-------- Dataset excerpt

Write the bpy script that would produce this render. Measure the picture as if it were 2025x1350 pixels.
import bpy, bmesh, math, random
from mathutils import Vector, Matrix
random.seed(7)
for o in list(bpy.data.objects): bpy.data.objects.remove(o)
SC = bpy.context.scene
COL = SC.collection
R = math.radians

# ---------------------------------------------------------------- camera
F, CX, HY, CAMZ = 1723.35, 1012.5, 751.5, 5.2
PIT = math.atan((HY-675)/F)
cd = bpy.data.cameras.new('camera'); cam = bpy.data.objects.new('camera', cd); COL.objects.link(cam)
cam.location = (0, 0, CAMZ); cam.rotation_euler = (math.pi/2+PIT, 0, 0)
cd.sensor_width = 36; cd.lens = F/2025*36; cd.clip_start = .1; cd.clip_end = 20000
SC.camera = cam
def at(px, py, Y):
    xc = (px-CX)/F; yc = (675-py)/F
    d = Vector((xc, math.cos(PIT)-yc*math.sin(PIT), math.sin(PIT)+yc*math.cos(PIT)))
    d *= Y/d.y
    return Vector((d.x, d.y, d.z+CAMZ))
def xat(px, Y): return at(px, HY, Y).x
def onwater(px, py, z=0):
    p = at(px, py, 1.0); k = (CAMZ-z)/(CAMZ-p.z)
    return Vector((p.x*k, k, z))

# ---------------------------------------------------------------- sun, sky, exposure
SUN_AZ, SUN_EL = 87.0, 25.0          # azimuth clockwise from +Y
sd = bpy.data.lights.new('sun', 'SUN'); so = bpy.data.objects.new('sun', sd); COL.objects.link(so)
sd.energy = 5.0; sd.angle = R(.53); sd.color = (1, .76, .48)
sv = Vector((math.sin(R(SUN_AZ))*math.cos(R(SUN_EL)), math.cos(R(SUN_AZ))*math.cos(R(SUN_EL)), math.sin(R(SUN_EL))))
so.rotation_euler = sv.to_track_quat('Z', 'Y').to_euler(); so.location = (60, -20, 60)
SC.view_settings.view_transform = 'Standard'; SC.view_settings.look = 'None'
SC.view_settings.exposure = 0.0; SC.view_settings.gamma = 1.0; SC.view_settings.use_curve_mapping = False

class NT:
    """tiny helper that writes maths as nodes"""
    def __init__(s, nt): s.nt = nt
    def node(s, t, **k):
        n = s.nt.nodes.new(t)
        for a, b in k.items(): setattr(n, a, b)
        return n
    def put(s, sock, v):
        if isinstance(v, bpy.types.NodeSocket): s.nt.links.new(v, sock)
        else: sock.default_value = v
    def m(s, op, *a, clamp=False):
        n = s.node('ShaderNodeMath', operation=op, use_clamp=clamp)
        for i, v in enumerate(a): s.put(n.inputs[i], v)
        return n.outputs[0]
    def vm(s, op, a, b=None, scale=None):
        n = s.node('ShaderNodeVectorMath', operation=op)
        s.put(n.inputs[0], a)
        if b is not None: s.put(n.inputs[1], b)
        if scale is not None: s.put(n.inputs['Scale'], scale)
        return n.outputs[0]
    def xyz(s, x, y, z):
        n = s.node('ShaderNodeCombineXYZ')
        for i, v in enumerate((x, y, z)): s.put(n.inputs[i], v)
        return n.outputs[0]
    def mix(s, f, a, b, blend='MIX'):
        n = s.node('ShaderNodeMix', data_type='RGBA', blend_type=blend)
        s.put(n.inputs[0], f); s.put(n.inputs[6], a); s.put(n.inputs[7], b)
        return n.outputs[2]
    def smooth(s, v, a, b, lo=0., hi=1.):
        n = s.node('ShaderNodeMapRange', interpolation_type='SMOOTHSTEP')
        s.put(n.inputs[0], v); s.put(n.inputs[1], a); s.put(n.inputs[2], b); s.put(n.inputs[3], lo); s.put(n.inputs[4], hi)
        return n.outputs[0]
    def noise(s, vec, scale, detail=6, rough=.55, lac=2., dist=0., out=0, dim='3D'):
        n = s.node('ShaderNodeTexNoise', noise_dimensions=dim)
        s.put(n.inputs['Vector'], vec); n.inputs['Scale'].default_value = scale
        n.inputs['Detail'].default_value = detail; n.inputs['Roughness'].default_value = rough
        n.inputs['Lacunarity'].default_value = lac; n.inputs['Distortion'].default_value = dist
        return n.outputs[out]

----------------

▶ **Prompt**
In the listing above, reproduce the first line and each one after it through the line that contains "R = math.radians".

▶ **Finished task**
Write the bpy script that would produce this render. Measure the picture as if it were 2025x1350 pixels.
import bpy, bmesh, math, random
from mathutils import Vector, Matrix
random.seed(7)
for o in list(bpy.data.objects): bpy.data.objects.remove(o)
SC = bpy.context.scene
COL = SC.collection
R = math.radians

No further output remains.